▸ **Work to do**
Gather up the lines that contain "Write".

Entries with scene source code:
● ● ●

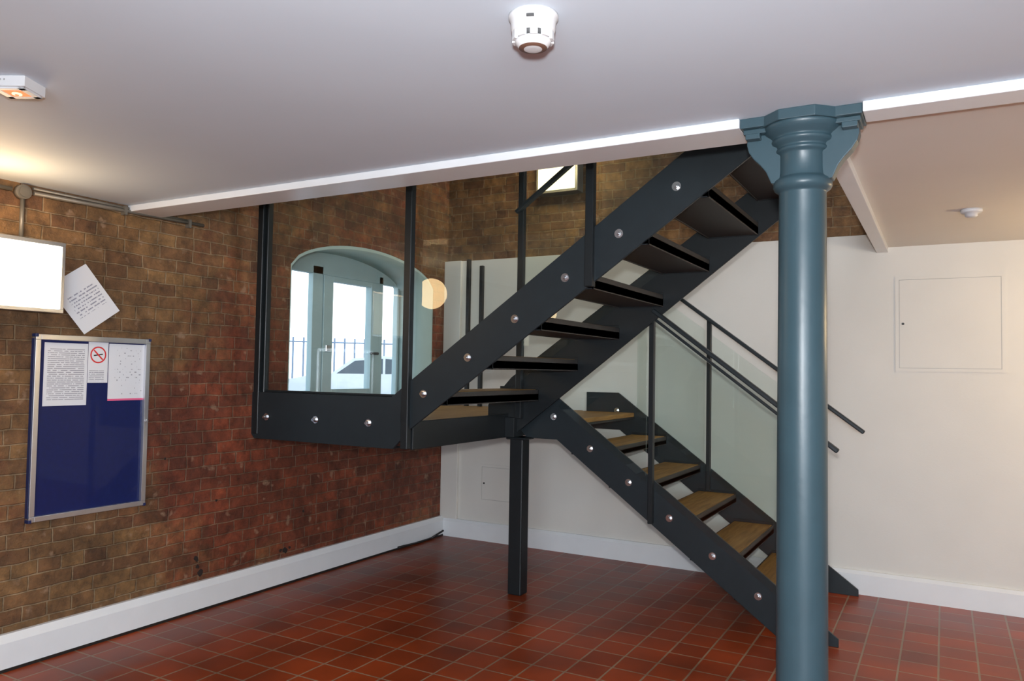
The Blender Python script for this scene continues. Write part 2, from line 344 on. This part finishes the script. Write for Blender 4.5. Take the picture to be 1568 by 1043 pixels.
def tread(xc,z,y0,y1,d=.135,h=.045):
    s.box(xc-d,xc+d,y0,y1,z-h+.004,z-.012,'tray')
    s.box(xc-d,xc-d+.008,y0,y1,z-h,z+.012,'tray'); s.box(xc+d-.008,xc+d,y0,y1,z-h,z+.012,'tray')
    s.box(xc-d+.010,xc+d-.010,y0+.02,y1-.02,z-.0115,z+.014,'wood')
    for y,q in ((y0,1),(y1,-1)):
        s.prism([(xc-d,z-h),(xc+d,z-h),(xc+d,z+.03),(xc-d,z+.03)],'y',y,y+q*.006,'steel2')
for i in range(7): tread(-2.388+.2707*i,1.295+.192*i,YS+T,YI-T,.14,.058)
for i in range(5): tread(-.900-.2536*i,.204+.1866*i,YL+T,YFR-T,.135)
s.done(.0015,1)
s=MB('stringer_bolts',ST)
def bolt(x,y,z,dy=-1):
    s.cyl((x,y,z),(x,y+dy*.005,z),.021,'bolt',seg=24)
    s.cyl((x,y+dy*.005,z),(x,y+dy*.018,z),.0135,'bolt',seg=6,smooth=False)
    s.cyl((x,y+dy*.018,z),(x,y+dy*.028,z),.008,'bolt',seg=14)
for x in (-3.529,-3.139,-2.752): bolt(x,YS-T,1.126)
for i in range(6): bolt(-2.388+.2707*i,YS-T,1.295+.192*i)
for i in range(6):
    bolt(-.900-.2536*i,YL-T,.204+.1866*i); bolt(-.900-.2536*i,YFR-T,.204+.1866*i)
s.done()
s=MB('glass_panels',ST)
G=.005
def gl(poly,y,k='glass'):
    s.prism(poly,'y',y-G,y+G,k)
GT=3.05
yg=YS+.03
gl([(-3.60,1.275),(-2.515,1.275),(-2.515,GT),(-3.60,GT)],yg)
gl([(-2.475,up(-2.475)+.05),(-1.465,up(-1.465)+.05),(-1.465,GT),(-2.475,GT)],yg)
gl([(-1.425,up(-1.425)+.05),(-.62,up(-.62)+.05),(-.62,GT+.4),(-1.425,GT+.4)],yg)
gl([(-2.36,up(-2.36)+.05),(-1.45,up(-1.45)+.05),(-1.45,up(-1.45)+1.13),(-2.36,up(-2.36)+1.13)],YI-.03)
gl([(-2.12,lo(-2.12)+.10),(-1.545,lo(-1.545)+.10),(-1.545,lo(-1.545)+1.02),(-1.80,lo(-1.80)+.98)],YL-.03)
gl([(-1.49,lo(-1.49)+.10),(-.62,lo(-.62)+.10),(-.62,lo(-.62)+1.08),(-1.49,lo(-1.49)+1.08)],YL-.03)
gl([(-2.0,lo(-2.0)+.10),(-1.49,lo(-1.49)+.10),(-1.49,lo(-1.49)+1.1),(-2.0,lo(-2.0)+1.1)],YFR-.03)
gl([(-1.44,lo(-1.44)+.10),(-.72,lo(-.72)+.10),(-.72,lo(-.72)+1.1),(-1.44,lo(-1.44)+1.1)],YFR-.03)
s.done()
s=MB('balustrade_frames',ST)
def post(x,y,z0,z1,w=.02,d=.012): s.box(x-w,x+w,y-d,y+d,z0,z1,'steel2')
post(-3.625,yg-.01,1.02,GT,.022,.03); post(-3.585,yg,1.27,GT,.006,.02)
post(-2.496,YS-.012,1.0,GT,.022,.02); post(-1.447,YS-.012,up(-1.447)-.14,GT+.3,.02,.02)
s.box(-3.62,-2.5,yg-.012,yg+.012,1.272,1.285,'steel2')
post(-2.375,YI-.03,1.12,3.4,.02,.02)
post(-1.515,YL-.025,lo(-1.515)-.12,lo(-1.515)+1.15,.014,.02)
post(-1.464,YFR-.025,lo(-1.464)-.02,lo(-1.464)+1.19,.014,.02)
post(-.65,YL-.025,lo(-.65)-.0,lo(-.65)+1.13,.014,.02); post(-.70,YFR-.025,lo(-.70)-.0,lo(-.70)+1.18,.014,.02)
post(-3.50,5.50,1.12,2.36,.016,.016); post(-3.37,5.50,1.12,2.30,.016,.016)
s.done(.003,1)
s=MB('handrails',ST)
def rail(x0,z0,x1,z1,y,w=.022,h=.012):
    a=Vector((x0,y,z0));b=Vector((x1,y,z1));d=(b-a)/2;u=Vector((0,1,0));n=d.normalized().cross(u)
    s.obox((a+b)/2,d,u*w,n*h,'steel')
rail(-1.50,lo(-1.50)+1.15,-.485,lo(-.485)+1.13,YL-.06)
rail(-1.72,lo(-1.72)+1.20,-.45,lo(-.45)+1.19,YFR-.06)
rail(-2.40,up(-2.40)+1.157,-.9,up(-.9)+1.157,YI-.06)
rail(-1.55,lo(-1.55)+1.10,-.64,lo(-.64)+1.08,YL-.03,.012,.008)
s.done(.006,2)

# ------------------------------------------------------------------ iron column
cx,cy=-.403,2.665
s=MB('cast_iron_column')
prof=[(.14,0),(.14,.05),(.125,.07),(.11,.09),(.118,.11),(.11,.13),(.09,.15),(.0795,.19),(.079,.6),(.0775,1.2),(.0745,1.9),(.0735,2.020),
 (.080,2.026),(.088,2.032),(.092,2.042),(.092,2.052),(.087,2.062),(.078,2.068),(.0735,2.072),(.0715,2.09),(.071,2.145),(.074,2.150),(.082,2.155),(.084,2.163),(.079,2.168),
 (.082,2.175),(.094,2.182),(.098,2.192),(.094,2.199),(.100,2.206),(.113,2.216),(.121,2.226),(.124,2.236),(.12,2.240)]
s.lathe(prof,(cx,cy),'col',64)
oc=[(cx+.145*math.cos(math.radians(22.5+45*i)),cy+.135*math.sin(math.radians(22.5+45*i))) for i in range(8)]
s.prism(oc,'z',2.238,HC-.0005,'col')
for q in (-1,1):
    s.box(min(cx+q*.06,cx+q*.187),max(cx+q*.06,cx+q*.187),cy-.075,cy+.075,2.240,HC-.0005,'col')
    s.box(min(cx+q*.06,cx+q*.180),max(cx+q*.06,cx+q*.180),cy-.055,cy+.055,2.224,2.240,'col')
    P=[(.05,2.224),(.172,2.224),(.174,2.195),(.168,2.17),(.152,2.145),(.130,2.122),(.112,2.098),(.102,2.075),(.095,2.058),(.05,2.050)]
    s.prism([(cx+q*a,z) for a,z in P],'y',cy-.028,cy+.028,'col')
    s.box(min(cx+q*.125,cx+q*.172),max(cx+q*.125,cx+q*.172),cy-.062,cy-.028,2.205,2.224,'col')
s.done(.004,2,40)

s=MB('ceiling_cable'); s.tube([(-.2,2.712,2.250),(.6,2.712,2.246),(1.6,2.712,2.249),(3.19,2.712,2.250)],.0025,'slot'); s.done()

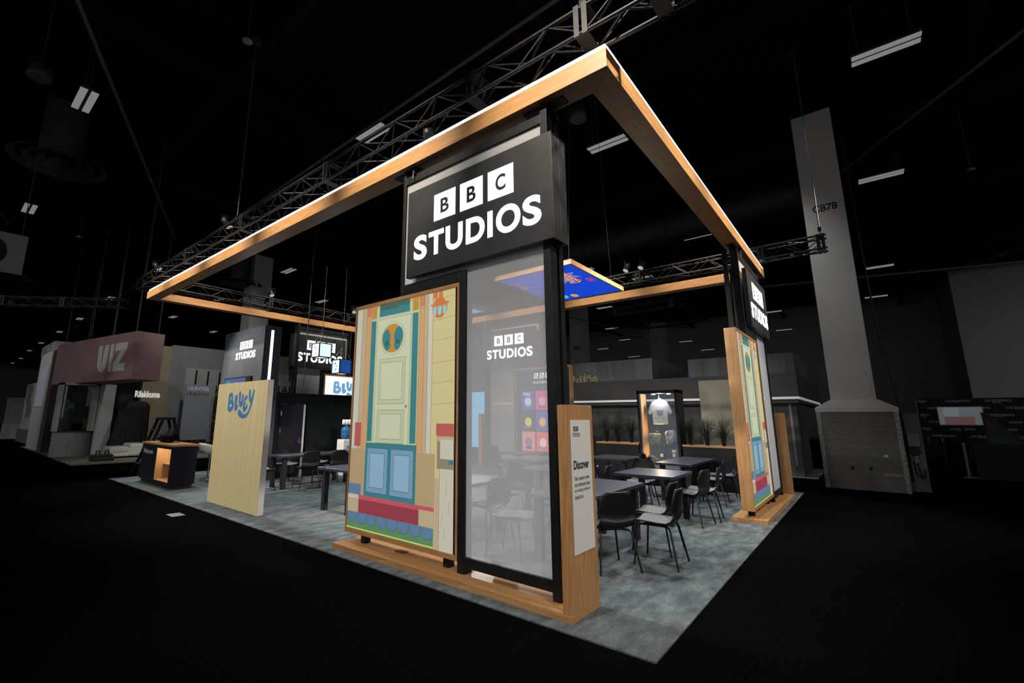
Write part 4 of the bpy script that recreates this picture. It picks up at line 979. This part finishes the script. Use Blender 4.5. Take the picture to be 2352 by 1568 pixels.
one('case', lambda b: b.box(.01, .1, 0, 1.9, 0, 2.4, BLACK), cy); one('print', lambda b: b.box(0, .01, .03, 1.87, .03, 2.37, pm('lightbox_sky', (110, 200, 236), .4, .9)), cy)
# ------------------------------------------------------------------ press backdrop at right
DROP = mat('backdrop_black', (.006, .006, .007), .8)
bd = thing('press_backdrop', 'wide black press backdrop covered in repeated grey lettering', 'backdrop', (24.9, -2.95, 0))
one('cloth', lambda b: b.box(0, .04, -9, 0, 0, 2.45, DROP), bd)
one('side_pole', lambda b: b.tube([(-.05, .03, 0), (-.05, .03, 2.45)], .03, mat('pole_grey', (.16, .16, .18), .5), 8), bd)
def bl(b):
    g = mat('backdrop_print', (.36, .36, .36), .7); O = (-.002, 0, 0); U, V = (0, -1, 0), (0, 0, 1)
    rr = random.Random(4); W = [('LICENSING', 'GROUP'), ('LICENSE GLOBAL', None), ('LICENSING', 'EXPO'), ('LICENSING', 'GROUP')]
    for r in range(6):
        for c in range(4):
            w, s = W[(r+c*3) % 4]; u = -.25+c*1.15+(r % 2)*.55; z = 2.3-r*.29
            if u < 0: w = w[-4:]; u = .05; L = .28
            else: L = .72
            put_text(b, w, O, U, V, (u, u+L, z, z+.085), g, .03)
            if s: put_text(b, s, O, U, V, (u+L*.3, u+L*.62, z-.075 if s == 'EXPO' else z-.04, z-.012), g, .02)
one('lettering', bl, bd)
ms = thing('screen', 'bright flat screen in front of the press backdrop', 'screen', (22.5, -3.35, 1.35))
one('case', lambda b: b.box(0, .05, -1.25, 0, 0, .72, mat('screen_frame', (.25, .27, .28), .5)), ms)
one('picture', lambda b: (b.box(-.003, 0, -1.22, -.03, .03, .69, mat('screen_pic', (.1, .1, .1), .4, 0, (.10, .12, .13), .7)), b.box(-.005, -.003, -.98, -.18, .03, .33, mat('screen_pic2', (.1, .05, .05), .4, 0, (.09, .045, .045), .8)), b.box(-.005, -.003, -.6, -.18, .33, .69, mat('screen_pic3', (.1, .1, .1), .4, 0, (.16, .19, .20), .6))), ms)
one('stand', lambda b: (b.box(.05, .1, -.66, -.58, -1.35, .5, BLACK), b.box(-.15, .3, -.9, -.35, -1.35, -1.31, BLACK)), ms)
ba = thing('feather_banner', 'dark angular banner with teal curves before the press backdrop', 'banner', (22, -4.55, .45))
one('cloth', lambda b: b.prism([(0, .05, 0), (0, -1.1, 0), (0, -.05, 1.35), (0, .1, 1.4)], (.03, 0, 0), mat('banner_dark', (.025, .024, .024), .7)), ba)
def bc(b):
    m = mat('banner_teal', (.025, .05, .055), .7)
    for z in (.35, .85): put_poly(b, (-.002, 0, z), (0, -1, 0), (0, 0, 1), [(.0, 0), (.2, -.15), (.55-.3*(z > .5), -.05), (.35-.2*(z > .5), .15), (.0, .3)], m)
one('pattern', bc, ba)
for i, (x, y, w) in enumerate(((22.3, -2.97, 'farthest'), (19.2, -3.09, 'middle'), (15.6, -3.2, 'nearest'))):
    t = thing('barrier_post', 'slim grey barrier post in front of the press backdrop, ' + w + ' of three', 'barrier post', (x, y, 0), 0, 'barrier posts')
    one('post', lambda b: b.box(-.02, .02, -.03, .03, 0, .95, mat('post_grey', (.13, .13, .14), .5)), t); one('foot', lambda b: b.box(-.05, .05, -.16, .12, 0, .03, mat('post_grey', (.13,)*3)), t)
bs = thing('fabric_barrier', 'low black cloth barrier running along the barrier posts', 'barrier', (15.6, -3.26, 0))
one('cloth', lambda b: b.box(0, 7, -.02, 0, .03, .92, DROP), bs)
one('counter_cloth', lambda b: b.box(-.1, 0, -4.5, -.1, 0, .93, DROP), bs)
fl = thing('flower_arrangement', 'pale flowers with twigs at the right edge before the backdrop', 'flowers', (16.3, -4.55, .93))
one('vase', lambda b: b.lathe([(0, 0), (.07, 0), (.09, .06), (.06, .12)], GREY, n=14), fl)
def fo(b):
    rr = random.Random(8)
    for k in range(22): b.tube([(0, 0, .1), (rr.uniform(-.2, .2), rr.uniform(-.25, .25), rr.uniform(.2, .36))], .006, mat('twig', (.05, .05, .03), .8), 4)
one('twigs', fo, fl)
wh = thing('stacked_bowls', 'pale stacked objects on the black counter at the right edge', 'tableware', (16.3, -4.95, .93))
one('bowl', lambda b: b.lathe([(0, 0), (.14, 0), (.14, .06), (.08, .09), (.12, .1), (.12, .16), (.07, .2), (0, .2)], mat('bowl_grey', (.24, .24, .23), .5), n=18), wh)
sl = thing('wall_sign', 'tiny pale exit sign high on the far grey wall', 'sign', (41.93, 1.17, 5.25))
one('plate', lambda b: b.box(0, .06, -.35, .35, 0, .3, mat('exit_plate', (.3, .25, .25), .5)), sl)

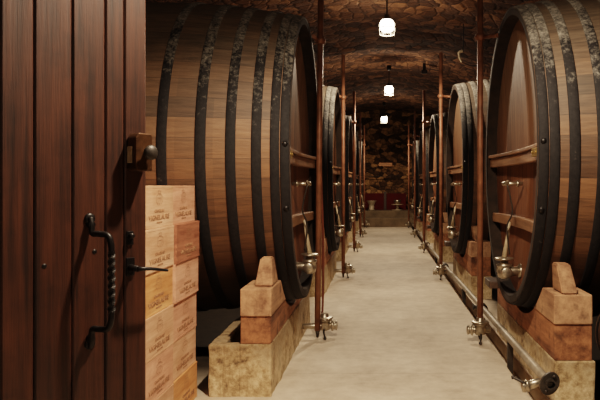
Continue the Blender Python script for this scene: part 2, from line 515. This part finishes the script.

● ● ●

▸ **Output for this exercise**
The Blender Python script for this scene continues. Write part 2, from line 344 on. This part finishes the script. Write for Blender 4.5. Take the picture to be 1568 by 1043 pixels.
Write part 4 of the bpy script that recreates this picture. It picks up at line 979. This part finishes the script. Use Blender 4.5. Take the picture to be 2352 by 1568 pixels.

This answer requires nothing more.